12 Responses to The ONE LESSON that Can Change Your Life aka Stepmoms Listen Up!

  1. So glad I found your website and the stepmom’s toolbox this week. I listened to the Law of Attraction podcast with Jeanette and was very impressed with the quality of your discussion. I found it very helpful and insightful and it definitely struck a chord with me. Thanks for doing this. I have been a stepmom for over 6 years now and am struggling with my feelings of being overwhelmed, under appreciated, and constantly irritated about the very things you talk about. It’s nice to know it’s not a personality issue but rather a common situation with step parents. With that said, I am thrilled to see such educated, intelligent women leading the charge to help spread advice and offer support for stepmoms.

    • I was so thrilled to get your post! If I accomplish nothing else, just letting each other know that we are not alone, is worthwhile. I will tell you that I intend to be one of the leaders taking us forward. I feel passionately that we need support, some good ‘ole fashioned coaching and some serious fun. What do you think about a stepmom retreat for all of us? I want to host one next year.

  2. Thank you so much for sharing all this information and advice. After 11 years of being a single mother, blending a family with mine and his 3 children has really thrown me for a loop in ways I didn’t even conceive of until the maelstrom of frustration set in. This is no easy task, but I’m so thrilled to find The Stepmom’s Toolbox, and such an amazing, intelligent woman, that would be you, to help us newbies along. Your efforts are much appreciated!

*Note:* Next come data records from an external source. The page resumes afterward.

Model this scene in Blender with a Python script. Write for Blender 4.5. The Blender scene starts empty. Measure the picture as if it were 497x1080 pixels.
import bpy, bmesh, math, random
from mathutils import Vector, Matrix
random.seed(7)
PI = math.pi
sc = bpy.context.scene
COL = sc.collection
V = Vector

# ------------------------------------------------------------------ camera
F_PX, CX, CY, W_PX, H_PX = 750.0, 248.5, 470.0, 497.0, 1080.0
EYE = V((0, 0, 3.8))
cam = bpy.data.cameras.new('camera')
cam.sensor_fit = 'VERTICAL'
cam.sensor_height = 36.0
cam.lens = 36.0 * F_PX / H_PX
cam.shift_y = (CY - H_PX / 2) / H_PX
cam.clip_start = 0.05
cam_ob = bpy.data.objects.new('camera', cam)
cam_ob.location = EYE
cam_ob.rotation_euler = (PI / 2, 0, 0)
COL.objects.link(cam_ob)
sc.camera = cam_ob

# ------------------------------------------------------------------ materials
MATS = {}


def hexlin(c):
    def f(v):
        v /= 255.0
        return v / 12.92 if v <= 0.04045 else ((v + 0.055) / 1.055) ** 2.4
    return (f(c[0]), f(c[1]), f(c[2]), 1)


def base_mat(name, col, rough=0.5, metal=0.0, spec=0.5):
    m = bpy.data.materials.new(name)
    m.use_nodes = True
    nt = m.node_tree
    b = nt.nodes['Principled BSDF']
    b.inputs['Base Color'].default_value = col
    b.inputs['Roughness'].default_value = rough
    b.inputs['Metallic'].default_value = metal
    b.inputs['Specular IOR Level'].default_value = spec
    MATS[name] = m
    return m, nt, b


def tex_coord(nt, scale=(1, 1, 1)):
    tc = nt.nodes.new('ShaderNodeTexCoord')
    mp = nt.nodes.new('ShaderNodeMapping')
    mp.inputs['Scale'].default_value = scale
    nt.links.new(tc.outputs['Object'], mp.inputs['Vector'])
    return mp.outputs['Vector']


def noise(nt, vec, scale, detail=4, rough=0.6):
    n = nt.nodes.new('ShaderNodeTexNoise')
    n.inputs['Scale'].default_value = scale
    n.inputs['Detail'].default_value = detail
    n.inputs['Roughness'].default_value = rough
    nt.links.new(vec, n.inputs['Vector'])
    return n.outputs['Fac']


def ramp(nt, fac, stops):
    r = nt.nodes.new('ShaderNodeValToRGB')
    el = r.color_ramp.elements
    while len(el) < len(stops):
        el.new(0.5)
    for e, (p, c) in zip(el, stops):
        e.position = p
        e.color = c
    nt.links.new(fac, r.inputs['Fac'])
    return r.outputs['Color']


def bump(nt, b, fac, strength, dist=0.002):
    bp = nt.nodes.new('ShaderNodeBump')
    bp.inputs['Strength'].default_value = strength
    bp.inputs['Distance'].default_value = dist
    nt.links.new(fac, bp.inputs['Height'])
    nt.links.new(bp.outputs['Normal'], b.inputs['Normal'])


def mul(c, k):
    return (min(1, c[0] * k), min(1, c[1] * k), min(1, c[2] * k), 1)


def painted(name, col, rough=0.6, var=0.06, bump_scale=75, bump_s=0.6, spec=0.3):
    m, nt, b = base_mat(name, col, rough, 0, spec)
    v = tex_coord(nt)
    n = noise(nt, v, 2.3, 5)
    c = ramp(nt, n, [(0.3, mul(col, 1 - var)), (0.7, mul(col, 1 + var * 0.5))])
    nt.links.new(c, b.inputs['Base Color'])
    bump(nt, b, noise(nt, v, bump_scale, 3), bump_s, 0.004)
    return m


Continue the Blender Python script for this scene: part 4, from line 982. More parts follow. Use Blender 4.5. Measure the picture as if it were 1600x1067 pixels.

  3. Even though Radar Online gave the website some publicity it is putting you in a bad light. It makes you look bad. No offense but I would not be retweeting or posting this article unless it was in a more flattering light. It making Leann Rimes vindictive towards Brandi Glanville with the “nasty ex-wife” mention in your article.

  4. My father’s second wife was HORRIBLE to my siblings and me. HORRIBLE. From what I have read from your site, you have a lot of good, kind advice for how to treat your husband’s children. Thank you, I hope you help a lot of families.

    P.S. I think families that have a divorce because of an affair (AKA…LeAnn Rimes) will never fully have a peaceful, loving family. Families can’t be built on pain, lies, and heartbreak.

    • First, thanks for writing in. I have been thinking about what you said about families built on an affair cannot create a peaceful, loving family. I think that subject is worthy of a blog or two. I’m still thinking about it. I can tell you that it is a sad thought.

  5. I can see why this article would appeal to the malignant narcissist Leann Rimes, “there are no limits on what you can create…” So it’s advice like this that encourages her to create a birthday cake for Eddie featuring him and Leann naked in bed, having sex, with Brandi’s boys underneath?
    The cake of a child molester, taunting the mother of her future victims.

  6. [...] Of course. And finally, LeAnn linked to a blog called “The Evil Stepmother Speaks” with is some kind of infomercial-like thing for step-mothers who think that they rule the world. Which is fine – being a step-parent is an important and often overlooked job. But LeAnn is hellbent on getting herself SO much attention for looking after her step-sons. Oh, and people are getting upset about LeAnn’s link to the post because there was some kind of reference to dealing with “that nasty ex-wife”. I don’t know… I’m not going to get into it. The Brandi versus LeAnn flame-war gets too minutia-oriented at times. You can read more about it here and here. [...]

  7. Its always “the evil ex wife” coz most stepmoms only hear their husbands side of the story demonizing the ex. Which one of them thinks their man had no part to play in being a douchebag? That’s for sure, my son comes back to tell me things his step mom says about me, bad mouthing me in front of him…it upsets him and really, the woman doesn’t even know me, she just hears it from my ex and lord how did that douche manage to con another woman into marrying him, who knows! Lol. Anyway, maybe she’s learning now what he is truly like, now that she too has a kid…she can worry about how he has said so much bad about me and maybe see herself in my shoes. We are not all nasty ex’s and if we are, we were made to become that way. Two hands to clap.